Reproduce all the lines below exactly and omit the images.

start Given material

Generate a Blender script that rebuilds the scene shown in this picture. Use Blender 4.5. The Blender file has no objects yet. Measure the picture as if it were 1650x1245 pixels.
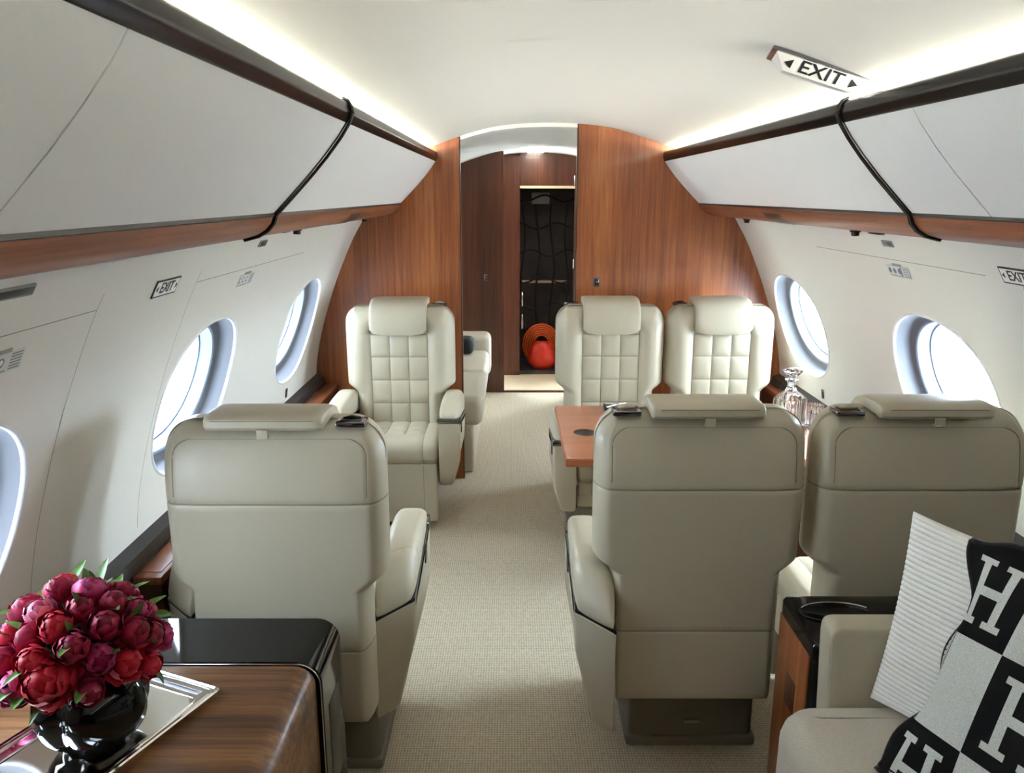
import bpy, bmesh, math, random
from mathutils import Vector, Matrix
random.seed(7)
S = bpy.context.scene
COL = S.collection
PI = math.pi

# ------------------------------------------------------------------ camera, world, exposure
FPX = 1290.0
TILT = math.atan(309.5 / FPX)
cam = bpy.data.objects.new('camera', bpy.data.cameras.new('camera'))
COL.objects.link(cam)
cam.location = (-0.20, 0, 1.585)
cam.rotation_euler = (PI / 2 - TILT, 0, 0)
cam.data.sensor_fit = 'HORIZONTAL'
cam.data.sensor_width = 36
cam.data.lens = FPX / 1650 * 36
cam.data.clip_start = 0.02
S.camera = cam

SKY_L, SKY_R = 6.4, 18.0
W = bpy.data.worlds.new('sky')
S.world = W
W.use_nodes = True
wn = W.node_tree.nodes
bg = wn['Background']
# hazy daylight, brighter on the sunny right side than on the left
_tc = wn.new('ShaderNodeTexCoord'); _sx = wn.new('ShaderNodeSeparateXYZ'); _mr = wn.new('ShaderNodeMapRange')
W.node_tree.links.new(_tc.outputs['Generated'], _sx.inputs[0])
W.node_tree.links.new(_sx.outputs[0], _mr.inputs[0])
_mr.inputs[1].default_value = -0.6; _mr.inputs[2].default_value = 0.6
_mr.inputs[3].default_value = SKY_L; _mr.inputs[4].default_value = SKY_R
W.node_tree.links.new(_mr.outputs[0], bg.inputs[1])
bg.inputs[0].default_value = (0.76, 0.88, 1.0, 1)

S.view_settings.view_transform = 'Standard'
S.view_settings.look = 'None'
S.view_settings.gamma = 1
S.view_settings.use_curve_mapping = False
S.view_settings.exposure = 2.04
S.cycles.use_denoising = True
S.cycles.max_bounces = 10
S.cycles.diffuse_bounces = 6
S.cycles.transmission_bounces = 8
S.cycles.transparent_max_bounces = 12
S.cycles.sample_clamp_indirect = 6

COVE = 13.5          # led strips behind the upper rails

# ------------------------------------------------------------------ materials
def srgb(r, g, b):
    f = lambda c: (c / 255 / 12.92) if c / 255 <= 0.04045 else ((c / 255 + 0.055) / 1.055) ** 2.4
    return (f(r), f(g), f(b), 1)

class NT:
    def __init__(s, name):
        s.m = bpy.data.materials.new(name)
        s.m.use_nodes = True
        s.n = s.m.node_tree.nodes
        s.l = s.m.node_tree.links
        s.b = s.n['Principled BSDF']
    def add(s, t, **kw):
        n = s.n.new(t)
        for k, v in kw.items():
            setattr(n, k, v)
        return n
    def set(s, node, i, v):
        if hasattr(v, 'links') or isinstance(v, bpy.types.NodeSocket):
            s.l.new(v, node.inputs[i])
        else:
            node.inputs[i].default_value = v
    def math(s, op, a, b=0.0, c=0.0):
        n = s.add('ShaderNodeMath', operation=op)
        s.set(n, 0, a); s.set(n, 1, b); s.set(n, 2, c)
        return n.outputs[0]
    def mix(s, f, a, b):
        n = s.add('ShaderNodeMix', data_type='RGBA')
        s.set(n, 0, f); s.set(n, 6, a); s.set(n, 7, b)
        return n.outputs[2]
    def ramp(s, f, stops):
        n = s.add('ShaderNodeValToRGB')
        s.set(n, 0, f)
        e = n.color_ramp.elements
        while len(e) < len(stops):
            e.new(0.5)
        for k, (p, c) in enumerate(stops):
            e[k].position = p; e[k].color = c
        return n.outputs[0]
    def coords(s, which='Object', scale=(1, 1, 1), rot=(0, 0, 0)):
        t = s.add('ShaderNodeTexCoord')
        m = s.add('ShaderNodeMapping')
        m.inputs['Scale'].default_value = scale
        m.inputs['Rotation'].default_value = rot
        s.l.new(t.outputs[which], m.inputs[0])
        return m.outputs[0]
    def noise(s, vec, scale=5, detail=3, rough=0.5, dist=0.0):
        n = s.add('ShaderNodeTexNoise')
        s.l.new(vec, n.inputs['Vector'])
        n.inputs['Scale'].default_value = scale
        n.inputs['Detail'].default_value = detail
        n.inputs['Roughness'].default_value = rough
        n.inputs['Distortion'].default_value = dist
        return n.outputs[0]
    def bump(s, h, strength=0.3, dist=0.001):
        n = s.add('ShaderNodeBump')
        s.l.new(h, n.inputs['Height'])
        n.inputs['Strength'].default_value = strength
        n.inputs['Distance'].default_value = dist
        s.l.new(n.outputs[0], s.b.inputs['Normal'])
    def base(s, v, rough=0.5, metal=0.0, spec=0.5, coat=0.0):
        s.set(s.b, 'Base Color', v)
        s.b.inputs['Roughness'].default_value = rough
        s.b.inputs['Metallic'].default_value = metal
        s.b.inputs['Specular IOR Level'].default_value = spec
        s.b.inputs['Coat Weight'].default_value = coat
        s.b.inputs['Coat Roughness'].default_value = 0.08

def plain(name, col, rough=0.5, metal=0.0, spec=0.5, coat=0.0, nscale=60, var=0.04, bump=0.0, bdist=0.001):
    t = NT(name)
    v = t.coords()
    nz = t.noise(v, nscale, 3)
    c2 = tuple(min(1, x * (1 + var)) for x in col[:3]) + (1,)
    c1 = tuple(x * (1 - var) for x in col[:3]) + (1,)
    t.base(t.ramp(nz, [(0.3, c1), (0.7, c2)]), rough, metal, spec, coat)
    if bump:
        t.bump(nz, bump, bdist)
    return t.m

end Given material

— Result of this task —
Generate a Blender script that rebuilds the scene shown in this picture. Use Blender 4.5. The Blender file has no objects yet. Measure the picture as if it were 1650x1245 pixels.
import bpy, bmesh, math, random
from mathutils import Vector, Matrix
random.seed(7)
S = bpy.context.scene
COL = S.collection
PI = math.pi

# ------------------------------------------------------------------ camera, world, exposure
FPX = 1290.0
TILT = math.atan(309.5 / FPX)
cam = bpy.data.objects.new('camera', bpy.data.cameras.new('camera'))
COL.objects.link(cam)
cam.location = (-0.20, 0, 1.585)
cam.rotation_euler = (PI / 2 - TILT, 0, 0)
cam.data.sensor_fit = 'HORIZONTAL'
cam.data.sensor_width = 36
cam.data.lens = FPX / 1650 * 36
cam.data.clip_start = 0.02
S.camera = cam

SKY_L, SKY_R = 6.4, 18.0
W = bpy.data.worlds.new('sky')
S.world = W
W.use_nodes = True
wn = W.node_tree.nodes
bg = wn['Background']
# hazy daylight, brighter on the sunny right side than on the left
_tc = wn.new('ShaderNodeTexCoord'); _sx = wn.new('ShaderNodeSeparateXYZ'); _mr = wn.new('ShaderNodeMapRange')
W.node_tree.links.new(_tc.outputs['Generated'], _sx.inputs[0])
W.node_tree.links.new(_sx.outputs[0], _mr.inputs[0])
_mr.inputs[1].default_value = -0.6; _mr.inputs[2].default_value = 0.6
_mr.inputs[3].default_value = SKY_L; _mr.inputs[4].default_value = SKY_R
W.node_tree.links.new(_mr.outputs[0], bg.inputs[1])
bg.inputs[0].default_value = (0.76, 0.88, 1.0, 1)

S.view_settings.view_transform = 'Standard'
S.view_settings.look = 'None'
S.view_settings.gamma = 1
S.view_settings.use_curve_mapping = False
S.view_settings.exposure = 2.04
S.cycles.use_denoising = True
S.cycles.max_bounces = 10
S.cycles.diffuse_bounces = 6
S.cycles.transmission_bounces = 8
S.cycles.transparent_max_bounces = 12
S.cycles.sample_clamp_indirect = 6

COVE = 13.5          # led strips behind the upper rails

# ------------------------------------------------------------------ materials
def srgb(r, g, b):
    f = lambda c: (c / 255 / 12.92) if c / 255 <= 0.04045 else ((c / 255 + 0.055) / 1.055) ** 2.4
    return (f(r), f(g), f(b), 1)

class NT:
    def __init__(s, name):
        s.m = bpy.data.materials.new(name)
        s.m.use_nodes = True
        s.n = s.m.node_tree.nodes
        s.l = s.m.node_tree.links
        s.b = s.n['Principled BSDF']
    def add(s, t, **kw):
        n = s.n.new(t)
        for k, v in kw.items():
            setattr(n, k, v)
        return n
    def set(s, node, i, v):
        if hasattr(v, 'links') or isinstance(v, bpy.types.NodeSocket):
            s.l.new(v, node.inputs[i])
        else:
            node.inputs[i].default_value = v
    def math(s, op, a, b=0.0, c=0.0):
        n = s.add('ShaderNodeMath', operation=op)
        s.set(n, 0, a); s.set(n, 1, b); s.set(n, 2, c)
        return n.outputs[0]
    def mix(s, f, a, b):
        n = s.add('ShaderNodeMix', data_type='RGBA')
        s.set(n, 0, f); s.set(n, 6, a); s.set(n, 7, b)
        return n.outputs[2]
    def ramp(s, f, stops):
        n = s.add('ShaderNodeValToRGB')
        s.set(n, 0, f)
        e = n.color_ramp.elements
        while len(e) < len(stops):
            e.new(0.5)
        for k, (p, c) in enumerate(stops):
            e[k].position = p; e[k].color = c
        return n.outputs[0]
    def coords(s, which='Object', scale=(1, 1, 1), rot=(0, 0, 0)):
        t = s.add('ShaderNodeTexCoord')
        m = s.add('ShaderNodeMapping')
        m.inputs['Scale'].default_value = scale
        m.inputs['Rotation'].default_value = rot
        s.l.new(t.outputs[which], m.inputs[0])
        return m.outputs[0]
    def noise(s, vec, scale=5, detail=3, rough=0.5, dist=0.0):
        n = s.add('ShaderNodeTexNoise')
        s.l.new(vec, n.inputs['Vector'])
        n.inputs['Scale'].default_value = scale
        n.inputs['Detail'].default_value = detail
        n.inputs['Roughness'].default_value = rough
        n.inputs['Distortion'].default_value = dist
        return n.outputs[0]
    def bump(s, h, strength=0.3, dist=0.001):
        n = s.add('ShaderNodeBump')
        s.l.new(h, n.inputs['Height'])
        n.inputs['Strength'].default_value = strength
        n.inputs['Distance'].default_value = dist
        s.l.new(n.outputs[0], s.b.inputs['Normal'])
    def base(s, v, rough=0.5, metal=0.0, spec=0.5, coat=0.0):
        s.set(s.b, 'Base Color', v)
        s.b.inputs['Roughness'].default_value = rough
        s.b.inputs['Metallic'].default_value = metal
        s.b.inputs['Specular IOR Level'].default_value = spec
        s.b.inputs['Coat Weight'].default_value = coat
        s.b.inputs['Coat Roughness'].default_value = 0.08

def plain(name, col, rough=0.5, metal=0.0, spec=0.5, coat=0.0, nscale=60, var=0.04, bump=0.0, bdist=0.001):
    t = NT(name)
    v = t.coords()
    nz = t.noise(v, nscale, 3)
    c2 = tuple(min(1, x * (1 + var)) for x in col[:3]) + (1,)
    c1 = tuple(x * (1 - var) for x in col[:3]) + (1,)
    t.base(t.ramp(nz, [(0.3, c1), (0.7, c2)]), rough, metal, spec, coat)
    if bump:
        t.bump(nz, bump, bdist)
    return t.m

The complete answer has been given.